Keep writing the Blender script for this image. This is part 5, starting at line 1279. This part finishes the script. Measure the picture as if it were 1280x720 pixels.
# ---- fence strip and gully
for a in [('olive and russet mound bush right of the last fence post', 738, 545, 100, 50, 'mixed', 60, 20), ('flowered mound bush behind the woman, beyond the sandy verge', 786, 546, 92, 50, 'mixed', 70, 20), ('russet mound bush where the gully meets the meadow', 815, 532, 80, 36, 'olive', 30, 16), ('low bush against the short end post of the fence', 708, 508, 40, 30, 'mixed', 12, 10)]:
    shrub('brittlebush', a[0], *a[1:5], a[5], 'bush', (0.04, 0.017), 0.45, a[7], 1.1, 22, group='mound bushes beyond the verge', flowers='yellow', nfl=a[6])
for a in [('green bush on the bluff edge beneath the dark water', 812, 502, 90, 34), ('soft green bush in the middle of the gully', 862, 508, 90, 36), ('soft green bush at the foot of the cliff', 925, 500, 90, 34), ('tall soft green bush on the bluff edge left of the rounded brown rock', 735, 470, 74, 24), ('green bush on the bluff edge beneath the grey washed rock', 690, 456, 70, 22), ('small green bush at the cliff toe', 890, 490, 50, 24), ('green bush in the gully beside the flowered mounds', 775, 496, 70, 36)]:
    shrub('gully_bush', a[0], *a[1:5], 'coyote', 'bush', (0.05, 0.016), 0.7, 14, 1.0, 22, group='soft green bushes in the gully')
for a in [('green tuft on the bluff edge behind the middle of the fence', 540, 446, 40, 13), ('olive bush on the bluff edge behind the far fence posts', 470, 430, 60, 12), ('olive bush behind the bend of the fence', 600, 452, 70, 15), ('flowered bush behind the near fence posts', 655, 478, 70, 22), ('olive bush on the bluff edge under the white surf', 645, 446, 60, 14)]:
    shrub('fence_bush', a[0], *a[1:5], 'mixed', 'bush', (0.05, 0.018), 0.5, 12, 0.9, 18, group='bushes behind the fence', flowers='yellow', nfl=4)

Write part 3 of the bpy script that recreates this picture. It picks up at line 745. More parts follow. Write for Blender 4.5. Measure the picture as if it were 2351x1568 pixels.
※
What the exercise asks: Copy every line exactly. Leave nothing out.

Output of the exercise:
Keep writing the Blender script for this image. This is part 5, starting at line 1279. This part finishes the script. Measure the picture as if it were 1280x720 pixels.
# ---- fence strip and gully
for a in [('olive and russet mound bush right of the last fence post', 738, 545, 100, 50, 'mixed', 60, 20), ('flowered mound bush behind the woman, beyond the sandy verge', 786, 546, 92, 50, 'mixed', 70, 20), ('russet mound bush where the gully meets the meadow', 815, 532, 80, 36, 'olive', 30, 16), ('low bush against the short end post of the fence', 708, 508, 40, 30, 'mixed', 12, 10)]:
    shrub('brittlebush', a[0], *a[1:5], a[5], 'bush', (0.04, 0.017), 0.45, a[7], 1.1, 22, group='mound bushes beyond the verge', flowers='yellow', nfl=a[6])
for a in [('green bush on the bluff edge beneath the dark water', 812, 502, 90, 34), ('soft green bush in the middle of the gully', 862, 508, 90, 36), ('soft green bush at the foot of the cliff', 925, 500, 90, 34), ('tall soft green bush on the bluff edge left of the rounded brown rock', 735, 470, 74, 24), ('green bush on the bluff edge beneath the grey washed rock', 690, 456, 70, 22), ('small green bush at the cliff toe', 890, 490, 50, 24), ('green bush in the gully beside the flowered mounds', 775, 496, 70, 36)]:
    shrub('gully_bush', a[0], *a[1:5], 'coyote', 'bush', (0.05, 0.016), 0.7, 14, 1.0, 22, group='soft green bushes in the gully')
for a in [('green tuft on the bluff edge behind the middle of the fence', 540, 446, 40, 13), ('olive bush on the bluff edge behind the far fence posts', 470, 430, 60, 12), ('olive bush behind the bend of the fence', 600, 452, 70, 15), ('flowered bush behind the near fence posts', 655, 478, 70, 22), ('olive bush on the bluff edge under the white surf', 645, 446, 60, 14)]:
    shrub('fence_bush', a[0], *a[1:5], 'mixed', 'bush', (0.05, 0.018), 0.5, 12, 0.9, 18, group='bushes behind the fence', flowers='yellow', nfl=4)

Write part 3 of the bpy script that recreates this picture. It picks up at line 745. More parts follow. Write for Blender 4.5. Measure the picture as if it were 2351x1568 pixels.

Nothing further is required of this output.